I was on BBC Radio Stoke this morning.
They wanted to talk about the local council's new tobacco control strategy that includes six "strategic priorities":
1. Helping tobacco users to quit
2. Helping young people to be tobacco free
3. Establishing ‘smokefree’ as the norm
4. Tackling cheap and illicit tobacco
5. Effective communications for tobacco control
6. Influencing change through advocacy
Specifically "one of the most important strategies in reducing the uptake of youth smoking is to reduce the rates of adult smoking in the city".
To achieve that children will be encouraged to ask (nag?) their parents to quit. In addition 'voluntary' smoking bans will be implemented in children's play areas and other public spaces.
Now that local authorities have been given the power to tackle 'public' health issues many more councils will undoubtedly follow suit.
Some already have. On Wednesday it was reported that:
The Take Seven Steps Out initiative has been launched by Norfolk County Council in a bid to reduce the risks of second-hand smoke to youngsters.
Bizarrely the campaign featured a man dressed as a giant kangaroo but that's par for the course.
Writing in today's Guardian, public health consultant Dr Lisa McNally admitted:
My team always tries to ensure that our campaigns involve me dressing up in something silly. Recently, my work outfits have included everything from an orange wig (anaphylaxis campaign) to a full length cigarette suit (Stoptober).
Is it just me or are most public health campaigns an extension of children's TV, frequently patronising and more than a little infantile?
More interesting perhaps was the confirmation that 'public' health is now firmly in the grip of local politicians and all the baggage that brings.
According to McNally:
Evenings will often see me in the council chamber. Since public health moved from the NHS into local government, I now work for politicians, and I’ll go along and face the scrutiny of my elected members.
Naturally, she finished her article with an ill-disguised plea for more funding:
There’s more we could be doing to improve people’s health, if only we had the time and resources. There is more that could be achieved through public health work and I constantly feel that we’re only scratching at the surface of that potential. Still, there’s always tomorrow. Another day – and another silly costume.

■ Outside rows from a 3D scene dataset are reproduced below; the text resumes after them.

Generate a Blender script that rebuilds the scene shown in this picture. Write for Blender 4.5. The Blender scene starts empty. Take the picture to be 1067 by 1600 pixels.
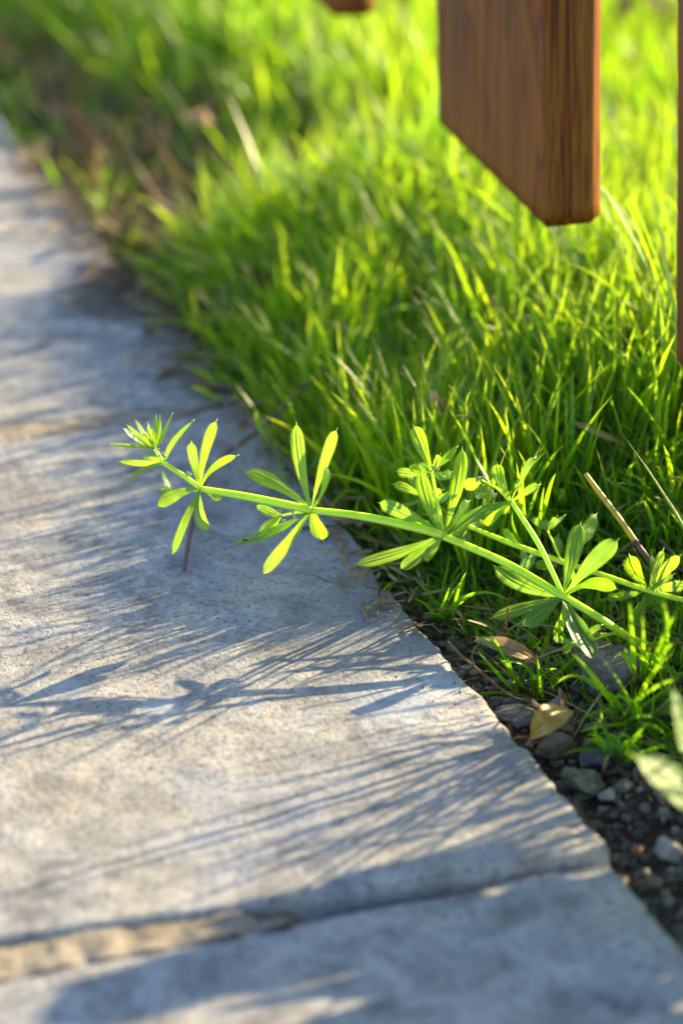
import bpy, bmesh, math, random
import numpy as np
from mathutils import Vector, Matrix, noise

random.seed(11)
RNG = np.random.default_rng(23)
R = math.radians
scene = bpy.context.scene

# ------------------------------------------------------------------ camera
PITCH, CAM_H, FPX = R(24.0), 0.32, 3846.0
SP, CP = math.sin(PITCH), math.cos(PITCH)
FOCUS = 0.704
cd = bpy.data.cameras.new('camera')
cam = bpy.data.objects.new('camera', cd)
scene.collection.objects.link(cam)
scene.camera = cam
cam.location = (0, 0, CAM_H)
cam.rotation_euler = (math.pi / 2 - PITCH, 0, 0)
cd.sensor_fit = 'VERTICAL'
cd.sensor_height = 22.3
cd.lens = 22.3 / 2 / (800 / FPX)
cd.clip_start, cd.clip_end = 0.02, 500
cd.dof.use_dof = True
cd.dof.focus_distance = FOCUS
cd.dof.aperture_fstop = cd.lens / 11.8
cd.dof.aperture_blades = 0

# ------------------------------------------------------------------ light
SUN_EL, SUN_AZ = R(19.0), R(33)          # azimuth measured from +x towards +y
SUN = Vector((math.cos(SUN_AZ) * math.cos(SUN_EL), math.sin(SUN_AZ) * math.cos(SUN_EL), math.sin(SUN_EL)))
world = bpy.data.worlds.new('World')
scene.world = world
world.use_nodes = True
wn = world.node_tree
sky = wn.nodes.new('ShaderNodeTexSky')
sky.sky_type = 'NISHITA'
sky.sun_disc = False
sky.sun_elevation = SUN_EL
sky.sun_rotation = math.pi / 2 - SUN_AZ
sky.air_density, sky.dust_density, sky.ozone_density = 1.0, 0.5, 2.0
bg = wn.nodes['Background']
bg.inputs['Strength'].default_value = 0.125
wn.links.new(sky.outputs[0], bg.inputs['Color'])
sd = bpy.data.lights.new('sun', 'SUN')
sd.energy = 5.0
sd.angle = R(0.5)
sd.color = (1.0, 0.79, 0.46)
so = bpy.data.objects.new('sun', sd)
scene.collection.objects.link(so)
so.rotation_euler = SUN.to_track_quat('Z', 'Y').to_euler()
scene.view_settings.view_transform = 'Standard'
scene.view_settings.look = 'None'
scene.view_settings.gamma = 1.0
scene.view_settings.use_curve_mapping = False
scene.view_settings.exposure = 1.75
scene.cycles.max_bounces = 10
scene.cycles.transmission_bounces = 8
scene.cycles.diffuse_bounces = 6

# ------------------------------------------------------------------ places
def W(px, py, depth=FOCUS):
    """point of the place at a given distance along the lens axis"""
    u, v = (px - 533.5) / FPX, (800 - py) / FPX
    return Vector((u * depth, depth * (CP + v * SP), CAM_H + depth * (v * CP - SP)))

def G(px, py, z=0.0):
    v = (800 - py) / FPX
    return W(px, py, (CAM_H - z) / (SP - v * CP))

EDGE_P, EDGE_T = Vector((0.0102, 0.68, 0)), Vector((0.322, -0.947, 0)).normalized()
EDGE_N = Vector((0.947, 0.322, 0)).normalized()       # points from the paving to the grass
SOIL_Z = -0.012

def edge_d(x, y):
    return (x - EDGE_P.x) * EDGE_N.x + (y - EDGE_P.y) * EDGE_N.y

# ------------------------------------------------------------------ object helpers
def link(name, me, parent=None, mat=None):
    o = bpy.data.objects.new(name, me)
    scene.collection.objects.link(o)
    if parent is not None:
        o.parent = parent
    if mat is not None and me is not None:
        me.materials.append(mat)
    return o

def tag(o, label=None, cat=None, group=None, kind=None):
    for k, v in (('label', label), ('category', cat), ('group', group), ('kind', kind)):
        if v:
            o[k] = v
    return o

def empty(name, loc, label=None, cat=None, group=None, kind=None):
    o = bpy.data.objects.new(name, None)
    scene.collection.objects.link(o)
    o.location = loc
    o.empty_display_size = 0.01
    return tag(o, label, cat, group, kind)

def mesh(name, verts, faces, smooth=True, attrs=None):
    me = bpy.data.meshes.new(name)
    me.from_pydata([tuple(v) for v in verts], [], faces)
    if smooth:
        me.polygons.foreach_set('use_smooth', [True] * len(me.polygons))
    for k, vals in (attrs or {}).items():
        a = me.attributes.new(k, 'FLOAT', 'POINT')
        a.data.foreach_set('value', np.asarray(vals, dtype=np.float32))
    me.update()
    return me

def np_mesh(name, V, F, smooth=True, attrs=None):
    """V (n,3) float, F (m,3 or 4) int"""
    me = bpy.data.meshes.new(name)
    k = F.shape[1]
    me.vertices.add(len(V)); me.vertices.foreach_set('co', V.astype(np.float32).ravel())
    me.loops.add(F.size); me.loops.foreach_set('vertex_index', F.astype(np.int32).ravel())
    me.polygons.add(len(F))
    me.polygons.foreach_set('loop_start', np.arange(0, F.size, k, dtype=np.int32))
    me.polygons.foreach_set('loop_total', np.full(len(F), k, dtype=np.int32))
    me.polygons.foreach_set('use_smooth', np.full(len(F), smooth))
    for kk, vals in (attrs or {}).items():
        a = me.attributes.new(kk, 'FLOAT', 'POINT')
        a.data.foreach_set('value', vals.astype(np.float32).ravel())
    me.update(calc_edges=True)
    return me

# ------------------------------------------------------------------ materials
def new_mat(name):
    m = bpy.data.materials.new(name)
    m.use_nodes = True
    nt = m.node_tree
    nt.nodes.clear()
    out = nt.nodes.new('ShaderNodeOutputMaterial')
    return m, nt, out

def N(nt, t, **kw):
    n = nt.nodes.new(t)
    for k, v in kw.items():
        if k in n.inputs:
            n.inputs[k].default_value = v
        else:
            setattr(n, k, v)
    return n

def ramp(nt, fac, stops):
    r = nt.nodes.new('ShaderNodeValToRGB')
    cr = r.color_ramp
    while len(cr.elements) < len(stops):
        cr.elements.new(0.5)
    for e, (p, c) in zip(cr.elements, stops):
        e.position = p
        e.color = (c, c, c, 1) if isinstance(c, (int, float)) else (*c, 1)
    nt.links.new(fac, r.inputs[0])
    return r.outputs[0]

def mix(nt, fac, a, b, blend='MIX'):
    n = nt.nodes.new('ShaderNodeMix')
    n.data_type = 'RGBA'
    n.blend_type = blend
    for s, v in ((n.inputs[0], fac), (n.inputs[6], a), (n.inputs[7], b)):
        if isinstance(v, (int, float)):
            s.default_value = v
        elif isinstance(v, tuple):
            s.default_value = (*v, 1)
        else:
            nt.links.new(v, s)
    return n.outputs[2]

def math_n(nt, op, a, b=0.0, clamp=False):
    n = nt.nodes.new('ShaderNodeMath')
    n.operation = op
    n.use_clamp = clamp
    for s, v in ((n.inputs[0], a), (n.inputs[1], b)):
        if isinstance(v, (int, float)):
            s.default_value = v
        else:
            nt.links.new(v, s)
    return n.outputs[0]

def noise_n(nt, vec, scale, detail=4, rough=0.55, dist=0.0, w=None):
    n = N(nt, 'ShaderNodeTexNoise')
    n.inputs['Scale'].default_value = scale
    n.inputs['Detail'].default_value = detail
    n.inputs['Roughness'].default_value = rough
    n.inputs['Distortion'].default_value = dist
    nt.links.new(vec, n.inputs['Vector'])
    return n.outputs[0]

def bump(nt, h, dist, strength=1.0, normal=None):
    b = nt.nodes.new('ShaderNodeBump')
    b.inputs['Strength'].default_value = strength
    b.inputs['Distance'].default_value = dist
    nt.links.new(h, b.inputs['Height'])
    if normal is not None:
        nt.links.new(normal, b.inputs['Normal'])
    return b.outputs[0]

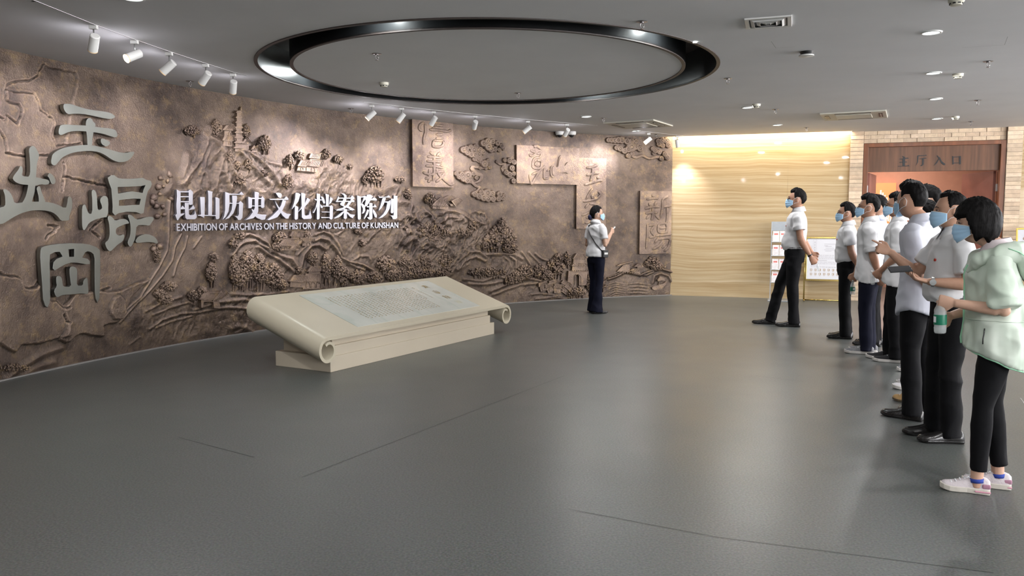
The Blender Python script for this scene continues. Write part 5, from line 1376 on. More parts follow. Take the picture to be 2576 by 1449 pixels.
track('lighting_track', [(-120, -75), (85, 2), (235, 62), (338, 100), (425, 130), (517, 160), (586, 182), (618, 190)], 'pale lighting track in the ceiling along the left relief, carrying five spots')
track('lighting_track', [(916, 257), (1010, 268), (1091, 277), (1195, 288), (1328, 301), (1426, 309), (1500, 316)], 'pale lighting track in the ceiling along the middle of the relief')
track('lighting_track', [(1596, 329), (1640, 333), (1705, 340), (1716, 341)], 'short lighting track in the ceiling near the stone wall corner')


def spot_proto():
    r = empty('track_spotlight')
    b = MB(); b.box(-.03, .03, -.016, .016, -.034, -.006); b.build('adapter', M_white, r, bevel=.003)
    b = MB(); b.lathe([(.006, -.034), (.006, -.105)], 10); b.build('stem', M_steel, r, smooth=True)
    b = MB(); b.lathe([(.030, 0.055), (.036, .050), (.036, -.085), (.030, -.085), (.028, -.075), (.026, .02)], 24); b.build('lamp_head', M_white, r, smooth='auto')
    b = MB(); b.lathe([(.0, -.070), (.027, -.070)], 20, close=False); b.build('lens', M_lens, r)
    b = MB(); b.lathe([(.034, -.0852), (.034, -.088), (.037, -.088), (.037, -.080)], 24, close=False); b.build('warm_rim', pm('warm_edge', (0.85, 0.62, 0.36), 0.4), r)
    return r


proto = spot_proto()
for c in proto.children:
    if 'stem' in c.name or 'adapter' in c.name: continue
SPOTS = [  # base px, aim px on wall (or world point), label, power factor
    ((235, 62), (150, 560), 'white track spotlight on the long left track, nearest of its five', 1.1),
    ((338, 100), Vector((-4.72, 4.5, 1.25)), 'white track spotlight turned to show its glaring lens, second on the left track', .8),
    ((425, 130), (70, 470), 'white track spotlight turned far left, middle one on the left track', 1.0),
    ((517, 160), (330, 470), 'white track spotlight fourth on the left track, tilted slightly left', .8),
    ((586, 184), (560, 540), 'white track spotlight last on the left track, beside the black ring', 1.1),
    ((935, 263), (700, 500), 'white track spotlight first on the middle track, near the ring edge', 1.5),
    ((1010, 270), (800, 560), 'white track spotlight second on the middle track', 1.5),
    ((1091, 279), (960, 520), 'white track spotlight third on the middle track, left of the first inscribed tablet', 1.4),
    ((1195, 290), (1150, 480), 'white track spotlight fourth on the middle track, over the clouds', .9),
    ((1328, 303), (1090, 500), 'white track spotlight fifth on the middle track, left of the twin dome cameras', .9),
    ((1426, 311), (1350, 470), 'white track spotlight last on the middle track, between the dome cameras', .95),
    ((1632, 334), (1480, 480), 'white track spotlight on the short track, near the cloud reliefs', .8),
    ((1704, 341), SP(.30, 0, 1.55), 'white track spotlight at the stone wall corner', .9)]
for i, (bp, aim, lab, pw) in enumerate(SPOTS):
    o = proto if i == 0 else copy_tree(proto)
    base = atz(bp[0], bp[1], ZC)
    tgt = aim if isinstance(aim, Vector) else Vector(wpt(W(*aim)[0], W(*aim)[1] + .30))
    o.location = base
    piv = base + Vector((0, 0, -.125)); d = (tgt - piv).normalized()
    if not isinstance(aim, Vector): d = (d + Vector((0, 0, -.25))).normalized()
    q = d.to_track_quat('-Z', 'Y').to_matrix().to_4x4()
    for c in o.children:
        if c.name.split('.')[0] in ('lamp_head', 'lens', 'warm_rim'):
            c.matrix_local = Matrix.Translation((0, 0, -.125)) @ q
    tag(o, lab, 'spotlight', 'track spotlights')
    light('spot_lamp', 'SPOT', piv + d * .10, E_SPOT * pw, (0.97, 0.93, 1.0), .025, target=tgt, spot=74, blend=.95)
    light('spot_spill', 'POINT', piv + d * .115, 1.1 * pw, (0.93, 0.91, 1.0), .03)

M_dl = em('downlight_lens', (0.93, 1.0, 0.97), 7.0)
dp = empty('downlight')
b = MB(); b.lathe([(.062, -.001), (.063, -.010), (.078, -.008), (.080, 0)], 28, close=False); b.build('bezel', M_white, dp, smooth=True)
b = MB(); b.lathe([(0, -.0015), (.063, -.0015)], 28, close=False); b.build('diffuser', M_dl, dp)
DLS = [((334, -6), 'at the top edge of the photo above the left track'), ((1474, 293), 'nearest the black ring, right of the middle track'), ((1600, 329), 'beside the short track by the corner'), ((1880, 270), 'touching the small smoke detector, right of the ring'),
       ((1955, 314), 'closest to the travertine wall'), ((2343, 81), 'nearest and largest in the right row of four'), ((2348, 183), 'second in the right row of four'), ((2354, 248), 'third in the right row of four'), ((2357, 298), 'farthest in the right row of four, near the entrance')]
for i, (p, lab) in enumerate(DLS):
    o = dp if i == 0 else copy_tree(dp)
    o.location = atz(p[0], p[1], ZC - .0005); tag(o, 'round recessed ceiling downlight ' + lab, 'downlight', 'ceiling downlights')
    light('downlight_lamp', 'AREA', atz(p[0], p[1], ZC - .0135), E_DOWN, (1.0, 0.985, 0.985), .120)
# extra downlights out of view, added as fill for hall and ceiling
for kk, (x, y) in enumerate(((-2.5, 2.2), (0.5, 2.0), (3.6, 2.4), (6.5, 3.0), (-2.0, -1.5), (1.5, -1.8), (5.0, -1.5), (8.8, 6.0), (9.0, 9.5), (-4.0, -0.5), (6.3, 6.0), (3.2, 0.5))):
    o = copy_tree(dp); o.location = (x, y, ZC - .0005); tag(o, 'recessed fill downlight added outside the view, ' + ('over the near end of the relief', 'just ahead of the viewer', 'ahead and right of the viewer', 'far to the right, ahead', 'behind the viewer, left', 'right behind the viewer', 'behind the viewer, right', 'by the right wall, middle', 'by the right wall, far', 'by the left return wall', 'right of the nearest woman', 'right beside the viewer')[kk], 'downlight', 'ceiling downlights')
    light('downlight_lamp', 'AREA', (x, y, ZC - .0135), E_DOWN, (1.0, 0.985, 0.985), .120)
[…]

If 'public' health campaigners are "only scratching at the surface" of what can be achieved to change our lifestyles that's quite a terrifying, Orwellian thought.
The good news is that instead of a '1984' Big Brother type figure, Big Government will in future be disguised as an oversized cuddly toy or puppet.
That's the way to do it.
PS. McNally also wrote:
While this ‘big P’ politics part of my job can be scary, it’s not half as bad as the small ‘p’ politics. Public health operates today within the context of the nanny state debate, which at times can get fierce and personal. Once, after writing an article in a national newspaper about protecting people using mental health services from second-hand tobacco smoke I received a tide of hate mail. One chap called me a ‘left-wing, do-gooder, fascist bitch!’.
As readers know I don't condone such language but who created this climate of intolerance and abuse? 'Public' health campaigners have a lot to answer for.